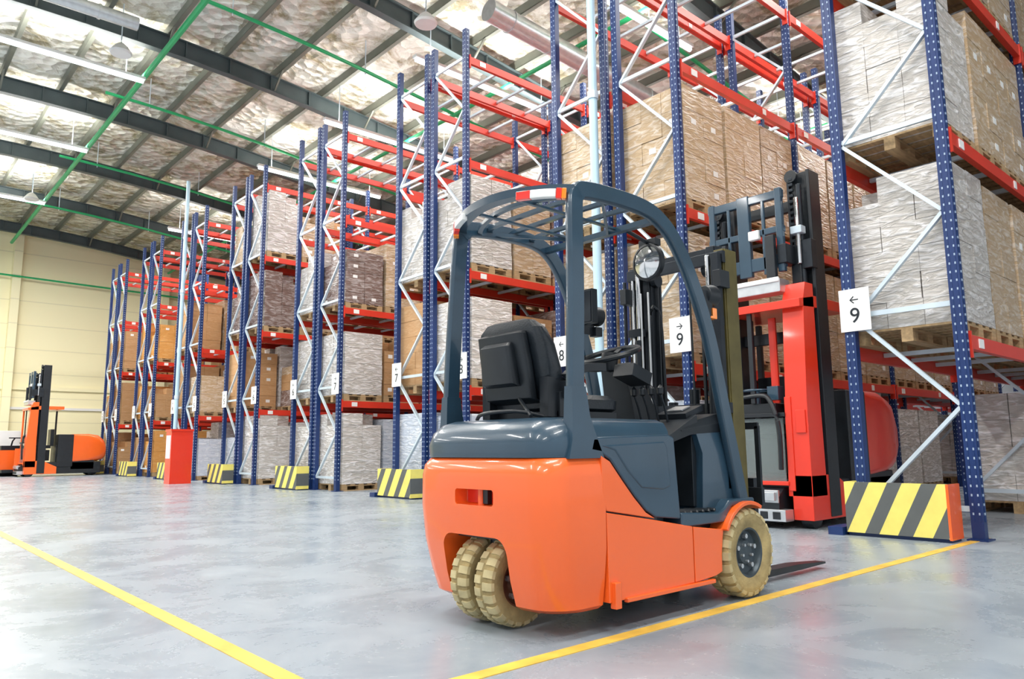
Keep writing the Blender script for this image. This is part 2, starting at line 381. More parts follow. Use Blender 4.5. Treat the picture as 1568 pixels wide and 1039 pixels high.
# ------------------------------------------------------------------ racks
RX = 7.0; BAY = 2.8; NB = 6; DEP = 0.95; H = 7.55; LV = [1.70, 3.52, 5.32, 7.08]
starts = [0.93, 4.82, 8.84, 12.77, 16.6, 20.5, 24.4, 28.3]
sy = [1.13, 1.10, 1.06, 1.06, 1.05, 1.05, 1.04, 1.04]
def rack_mesh(rows):
    b = MB()
    for r in rows:
        y0 = r*DEP+(0.05 if r else 0); y1 = y0+DEP-0.05
        for k in range(NB+1):
            x = k*BAY
            for y in (y0+.045, y1-.045):
                b.bx(x-0.04, x+0.04, y-0.042, y+0.042, 0.01, H, 'blue'); b.bx(x-0.08, x+0.1, y-0.07, y+0.07, 0, 0.012, 'blue')
                for so in (-.02, .02):
                    b.bx(x-0.043, x-0.0395, y+so-0.005, y+so+0.005, 0.15, H-.05, 'slots')
            for y, sgn in ((y0, -1), (y1, 1)):
                b.bx(x-.01, x+.01, y-.002 if sgn < 0 else y-0.004, y+0.004 if sgn < 0 else y+.002, .15, H-.05, 'slots')
            ya, yb = y0+.08, y1-.08
            z = 0.25; side = 0
            b.bar((x, ya, z), (x, yb, z), 0.03, 0.045, 'galv')
            while z+0.9 < H:
                p, q = ((x, ya, z), (x, yb, z+0.85)) if side else ((x, yb, z), (x, ya, z+0.85))
                b.bar(p, q, 0.03, 0.045, 'galv', up=(1,0,0))
                z += 0.85; side = 1-side
                if side == 0 or z > H-1: b.bar((x, ya, z+.03), (x, yb, z+.03), 0.03, 0.045, 'galv')
        for lv in LV:
            for k in range(NB):
                for y in (y0+.02, y1-.02):
                    b.bx(k*BAY+.04, (k+1)*BAY-.04, y-0.025, y+0.025, lv-0.12, lv, 'beam')
                    for xx in (k*BAY+.045, (k+1)*BAY-.045): b.bx(xx-.012, xx+.012, y-.035, y+.035, lv-.2, lv+.03, 'beam')
                for a, c in ((.25, .37), (1.9, 1.98)):
                    b.bx(k*BAY+a, k*BAY+c, y0-.012, y0-.004, lv-.1, lv-.02, 'white')
                for xx in (.7, 1.4, 2.1): b.bx(k*BAY+xx-.02, k*BAY+xx+.02, y0+.05, y1-.05, lv-.06, lv-.02, 'galv')
    return b.mesh("pallet_rack")
rack_me = rack_mesh((0, 1)); rack_single = rack_mesh((1,))
for i, s in enumerate(starts):
    o = inst("pallet_rack", rack_me if i else rack_single, (RX, s, 0)); o.scale = (1, sy[i], 1)

# loads ------------------------------------------------------------
def load_mesh(name, mk, nx, ny, nz, h, seed, LX=0.84, LY=0.94, bulge=0.005, top=True):
    rnd = random.Random(seed); b = MB()
    for i in range(5): b.bx(-LX/2+i*(LX-.1)/4, -LX/2+.1+i*(LX-.1)/4, -LY/2, LY/2, .115, .135, 'wood')
    for y in (-LY/2+.05, 0, LY/2-.05):
        b.bx(-LX/2, LX/2, y-.05, y+.05, .0, .02, 'wood'); b.bx(-LX/2, LX/2, y-.05, y+.05, .095, .115, 'wood')
        for x in (-LX/2+.06, 0, LX/2-.06): b.bx(x-.06, x+.06, y-.05, y+.05, .02, .095, 'wood')
    bw, bd, bh = LX/nx, LY/ny, (h-.135)/nz
    for k in range(nz):
        for i in range(nx):
            for j in range(ny):
                if 0 < i < nx-1 and 0 < j < ny-1 and k < nz-1: continue
                if k == nz-1 and top and rnd.random() < 0.12: continue
                g = .001+rnd.random()*.003
                cx = -LX/2+(i+.5)*bw+rnd.uniform(-1, 1)*bulge; cy = -LY/2+(j+.5)*bd+rnd.uniform(-1, 1)*bulge
                mm = mk if isinstance(mk, str) else mk[min(len(mk)-1, k*len(mk)//nz)]
                b.box((cx, cy, .135+(k+.5)*bh), (bw-g, bd-g, bh-g), mm)
                if rnd.random() < .3 and mm not in ('w_white', 'w_blue'):
                    if j == 0: b.bx(cx-.05, cx+.05, cy-bd/2-.001, cy-bd/2+.003, .135+(k+.5)*bh-.03, .135+(k+.5)*bh+.04, 'white')
                    if i == 0: b.bx(cx-bw/2-.001, cx-bw/2+.003, cy-.05, cy+.05, .135+(k+.5)*bh-.03, .135+(k+.5)*bh+.04, 'white')
    return b.mesh(name)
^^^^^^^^
• _Direction_: Reproduce the material above in full and without alteration, but skip all pictures.

• _Solved problem_:
Keep writing the Blender script for this image. This is part 2, starting at line 381. More parts follow. Use Blender 4.5. Treat the picture as 1568 pixels wide and 1039 pixels high.
# ------------------------------------------------------------------ racks
RX = 7.0; BAY = 2.8; NB = 6; DEP = 0.95; H = 7.55; LV = [1.70, 3.52, 5.32, 7.08]
starts = [0.93, 4.82, 8.84, 12.77, 16.6, 20.5, 24.4, 28.3]
sy = [1.13, 1.10, 1.06, 1.06, 1.05, 1.05, 1.04, 1.04]
def rack_mesh(rows):
    b = MB()
    for r in rows:
        y0 = r*DEP+(0.05 if r else 0); y1 = y0+DEP-0.05
        for k in range(NB+1):
            x = k*BAY
            for y in (y0+.045, y1-.045):
                b.bx(x-0.04, x+0.04, y-0.042, y+0.042, 0.01, H, 'blue'); b.bx(x-0.08, x+0.1, y-0.07, y+0.07, 0, 0.012, 'blue')
                for so in (-.02, .02):
                    b.bx(x-0.043, x-0.0395, y+so-0.005, y+so+0.005, 0.15, H-.05, 'slots')
            for y, sgn in ((y0, -1), (y1, 1)):
                b.bx(x-.01, x+.01, y-.002 if sgn < 0 else y-0.004, y+0.004 if sgn < 0 else y+.002, .15, H-.05, 'slots')
            ya, yb = y0+.08, y1-.08
            z = 0.25; side = 0
            b.bar((x, ya, z), (x, yb, z), 0.03, 0.045, 'galv')
            while z+0.9 < H:
                p, q = ((x, ya, z), (x, yb, z+0.85)) if side else ((x, yb, z), (x, ya, z+0.85))
                b.bar(p, q, 0.03, 0.045, 'galv', up=(1,0,0))
                z += 0.85; side = 1-side
                if side == 0 or z > H-1: b.bar((x, ya, z+.03), (x, yb, z+.03), 0.03, 0.045, 'galv')
        for lv in LV:
            for k in range(NB):
                for y in (y0+.02, y1-.02):
                    b.bx(k*BAY+.04, (k+1)*BAY-.04, y-0.025, y+0.025, lv-0.12, lv, 'beam')
                    for xx in (k*BAY+.045, (k+1)*BAY-.045): b.bx(xx-.012, xx+.012, y-.035, y+.035, lv-.2, lv+.03, 'beam')
                for a, c in ((.25, .37), (1.9, 1.98)):
                    b.bx(k*BAY+a, k*BAY+c, y0-.012, y0-.004, lv-.1, lv-.02, 'white')
                for xx in (.7, 1.4, 2.1): b.bx(k*BAY+xx-.02, k*BAY+xx+.02, y0+.05, y1-.05, lv-.06, lv-.02, 'galv')
    return b.mesh("pallet_rack")
rack_me = rack_mesh((0, 1)); rack_single = rack_mesh((1,))
for i, s in enumerate(starts):
    o = inst("pallet_rack", rack_me if i else rack_single, (RX, s, 0)); o.scale = (1, sy[i], 1)

# loads ------------------------------------------------------------
def load_mesh(name, mk, nx, ny, nz, h, seed, LX=0.84, LY=0.94, bulge=0.005, top=True):
    rnd = random.Random(seed); b = MB()
    for i in range(5): b.bx(-LX/2+i*(LX-.1)/4, -LX/2+.1+i*(LX-.1)/4, -LY/2, LY/2, .115, .135, 'wood')
    for y in (-LY/2+.05, 0, LY/2-.05):
        b.bx(-LX/2, LX/2, y-.05, y+.05, .0, .02, 'wood'); b.bx(-LX/2, LX/2, y-.05, y+.05, .095, .115, 'wood')
        for x in (-LX/2+.06, 0, LX/2-.06): b.bx(x-.06, x+.06, y-.05, y+.05, .02, .095, 'wood')
    bw, bd, bh = LX/nx, LY/ny, (h-.135)/nz
    for k in range(nz):
        for i in range(nx):
            for j in range(ny):
                if 0 < i < nx-1 and 0 < j < ny-1 and k < nz-1: continue
                if k == nz-1 and top and rnd.random() < 0.12: continue
                g = .001+rnd.random()*.003
                cx = -LX/2+(i+.5)*bw+rnd.uniform(-1, 1)*bulge; cy = -LY/2+(j+.5)*bd+rnd.uniform(-1, 1)*bulge
                mm = mk if isinstance(mk, str) else mk[min(len(mk)-1, k*len(mk)//nz)]
                b.box((cx, cy, .135+(k+.5)*bh), (bw-g, bd-g, bh-g), mm)
                if rnd.random() < .3 and mm not in ('w_white', 'w_blue'):
                    if j == 0: b.bx(cx-.05, cx+.05, cy-bd/2-.001, cy-bd/2+.003, .135+(k+.5)*bh-.03, .135+(k+.5)*bh+.04, 'white')
                    if i == 0: b.bx(cx-bw/2-.001, cx-bw/2+.003, cy-.05, cy+.05, .135+(k+.5)*bh-.03, .135+(k+.5)*bh+.04, 'white')
    return b.mesh(name)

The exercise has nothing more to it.